If there’s meant to be an ideal Cinema Purgatorio, this issue comes closer than I’d ever imagine the comic would get. Even with the occasionally phenomenal, usually good, always fine features from Alan Moore and Kevin O’Neill, there’s not much of a feel to the comic. It’s an anthology without tone, not even in terms of the story selection. It feels like Alan Moore inserted into a bad Avatar idea.
Until this issue. It’s not like Gillen’s Modded is any better, but Nahuel Lopez’s artwork is less complicated than the last artist’s and it makes it read better. It might not make it better, I feel like Lopez isn’t ambitious as much as functional while the last guy was ambitious, but it makes it read better. It makes Modded less of a letdown when you get to it.
Because it’s not just like the Moore and O’Neill feature is great, Code Pru is actually pretty awesome. Pro is having dinner at the Nighthawks diner and she has a talk with a reject from a bad eighties Terminator/Highlander knockoff. It’s funny, it’s kind of touching, it’s kind of strange. It’s Ennis finding something cool to do with this usually devastatingly series. Ennis doesn’t have a handle on this comic, maybe because of the length, maybe because of whatever, but this time out, he finds it. He finds his character. Caceres’s art is fine. It doesn’t end up fitting well enough, but it’s fine.

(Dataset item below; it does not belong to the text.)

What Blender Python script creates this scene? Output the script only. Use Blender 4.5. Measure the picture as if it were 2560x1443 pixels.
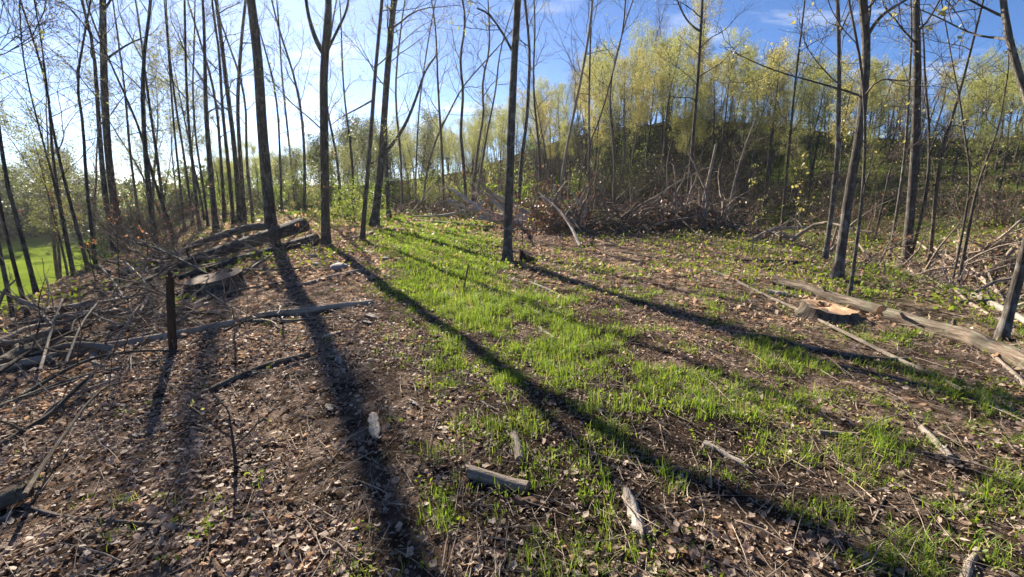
import bpy, math
import numpy as np
from mathutils import Vector, Euler

# ------------------------------------------------------------------ camera, sky, sun, exposure
for o in list(bpy.data.objects):
    bpy.data.objects.remove(o)
scene = bpy.context.scene
COL = scene.collection
FPX, CX, CY, HORIZON, CAM_H = 1100.0, 1280.0, 721.5, 455.0, 1.65
PITCH = math.atan((CY - HORIZON) / FPX)
SUN_AZ, SUN_EL = math.radians(-29.3), math.radians(26.0)

cam_data = bpy.data.cameras.new('camera')
cam_data.sensor_width = 36.0
cam_data.lens = FPX / 2560.0 * 36.0
cam_data.clip_start, cam_data.clip_end = 0.05, 3000.0
cam = bpy.data.objects.new('camera', cam_data)
COL.objects.link(cam)
cam.location = (0, 0, CAM_H)
cam.rotation_euler = (math.pi / 2 - PITCH, 0, 0)
scene.camera = cam

world = bpy.data.worlds.new('World')
scene.world = world
world.use_nodes = True
wn, wl = world.node_tree.nodes, world.node_tree.links
wn.clear()
w_out = wn.new('ShaderNodeOutputWorld')
w_bg = wn.new('ShaderNodeBackground')
w_bg.inputs['Strength'].default_value = 0.05
w_sky = wn.new('ShaderNodeTexSky')
w_sky.sky_type = 'NISHITA'
w_sky.sun_disc = False
w_sky.sun_elevation = SUN_EL
w_sky.sun_rotation = SUN_AZ
w_sky.altitude = 1500
w_sky.air_density = 0.75
w_sky.dust_density = 0.6
w_sky.ozone_density = 8.0
# thin broken cirrus laid on a flat layer above the place
w_tc = wn.new('ShaderNodeTexCoord')
w_sep = wn.new('ShaderNodeSeparateXYZ')
w_add = wn.new('ShaderNodeMath'); w_add.operation = 'ADD'; w_add.inputs[1].default_value = 0.12
w_max = wn.new('ShaderNodeMath'); w_max.operation = 'MAXIMUM'; w_max.inputs[1].default_value = 0.05
w_dx = wn.new('ShaderNodeMath'); w_dx.operation = 'DIVIDE'
w_dy = wn.new('ShaderNodeMath'); w_dy.operation = 'DIVIDE'
w_cmb = wn.new('ShaderNodeCombineXYZ')
w_map = wn.new('ShaderNodeMapping')
w_map.inputs['Scale'].default_value = (0.75, 1.5, 1.0)
w_map.inputs['Rotation'].default_value = (0, 0, 0.5)
w_map.inputs['Location'].default_value = (3.1, 1.4, 0)
w_noise = wn.new('ShaderNodeTexNoise')
w_noise.inputs['Scale'].default_value = 1.3
w_noise.inputs['Detail'].default_value = 9
w_noise.inputs['Roughness'].default_value = 0.62
w_noise.inputs['Distortion'].default_value = 0.4
w_ramp = wn.new('ShaderNodeValToRGB')
w_ramp.color_ramp.elements[0].position = 0.54; w_ramp.color_ramp.elements[0].color = (0, 0, 0, 1)
w_ramp.color_ramp.elements[1].position = 0.80; w_ramp.color_ramp.elements[1].color = (0.75, 0.75, 0.75, 1)
w_mix = wn.new('ShaderNodeMix'); w_mix.data_type = 'RGBA'
w_mix.inputs['B'].default_value = (8.0, 8.2, 8.6, 1)
wl.new(w_tc.outputs['Generated'], w_sep.inputs[0])
wl.new(w_sep.outputs['Z'], w_add.inputs[0]); wl.new(w_add.outputs[0], w_max.inputs[0])
wl.new(w_sep.outputs['X'], w_dx.inputs[0]); wl.new(w_max.outputs[0], w_dx.inputs[1])
wl.new(w_sep.outputs['Y'], w_dy.inputs[0]); wl.new(w_max.outputs[0], w_dy.inputs[1])
wl.new(w_dx.outputs[0], w_cmb.inputs[0]); wl.new(w_dy.outputs[0], w_cmb.inputs[1])
wl.new(w_cmb.outputs[0], w_map.inputs['Vector']); wl.new(w_map.outputs[0], w_noise.inputs['Vector'])
wl.new(w_noise.outputs['Fac'], w_ramp.inputs['Fac']); wl.new(w_ramp.outputs['Color'], w_mix.inputs['Factor'])
wl.new(w_sky.outputs[0], w_mix.inputs['A']); wl.new(w_mix.outputs['Result'], w_bg.inputs['Color'])
wl.new(w_bg.outputs[0], w_out.inputs['Surface'])

sun_data = bpy.data.lights.new('sun', 'SUN')
sun_data.energy = 5.0
sun_data.angle = math.radians(0.53)
sun_data.color = (1.0, 0.91, 0.77)
sun = bpy.data.objects.new('sun', sun_data)
COL.objects.link(sun)
SUNV = Vector((math.sin(SUN_AZ) * math.cos(SUN_EL), math.cos(SUN_AZ) * math.cos(SUN_EL), math.sin(SUN_EL)))
sun.rotation_euler = SUNV.to_track_quat('Z', 'Y').to_euler()
sun.location = SUNV * 60

vs = scene.view_settings
vs.view_transform = 'Standard'
vs.look = 'None'
vs.exposure = 1.8
vs.gamma = 1.0
vs.use_curve_mapping = False
scene.render.engine = 'CYCLES'
cy = scene.cycles
cy.use_denoising = True
cy.denoiser = 'OPENIMAGEDENOISE'
cy.denoising_input_passes = 'RGB_ALBEDO_NORMAL'
cy.denoising_prefilter = 'ACCURATE'
cy.max_bounces = 6
cy.diffuse_bounces = 3
cy.glossy_bounces = 2
cy.transmission_bounces = 4
cy.transparent_max_bounces = 4
cy.volume_bounces = 0
cy.caustics_reflective = cy.caustics_refractive = False
cy.sample_clamp_indirect = 4.0
scene.render.use_persistent_data = False

rng = np.random.default_rng(7)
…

A Most Perfect Union is dumb but DiPascale’s on a role with his art, both in terms of the narrative pacing and of his character expressions. He’s developing a visual tone for the comic even though Brooks’s script is weak. And The Vast is cute. Andrade’s art gets confusing, but Gage actually paces out a fight scene well.
So Cinema Purgatorio is finally a diverting read. Not rewarding in all its parts, but diverting in them. But it all hinges on Moore and O’Neill. This issue of Cinema Purgatorio opens with a political bombshell. Moore and O’Neill tell the story of the Warner Brothers–you know, the guys whose company now owns DC Comics and has made lots of bad movies off of Alan Moore’s comic books, which he infamously hates being involved with. I actually thought he was going to go further, but he stayed classy. Heinous individuals get proper treatment. There’s a lot in the story–a couple times O’Neill just gives up and lets the dialogue and visual references take over. I couldn’t help reading the feature–Moore casts the Marx Brothers as the Warner Brothers, which brings in even more politics. Today Warner owns the MGM library, including the Marx Brothers movies (at least for home video distribution, I actually have no idea if they lease them or own them or what, not the point)–so is Moore making a deeper jab at Warner? Was his King Kong feature a couple issues ago a jab at Warner? Am I reading too much into it? It’s Alan Moore, after all. Aren’t I supposed to read into it?
Anyway, the feature’s great. Beautifully visually, beautifully in terms of dialogue and the Marxist banter. It flows so nicely into Ennis’s Code Pru, it’s impossible not to be generous with this rest of the comic.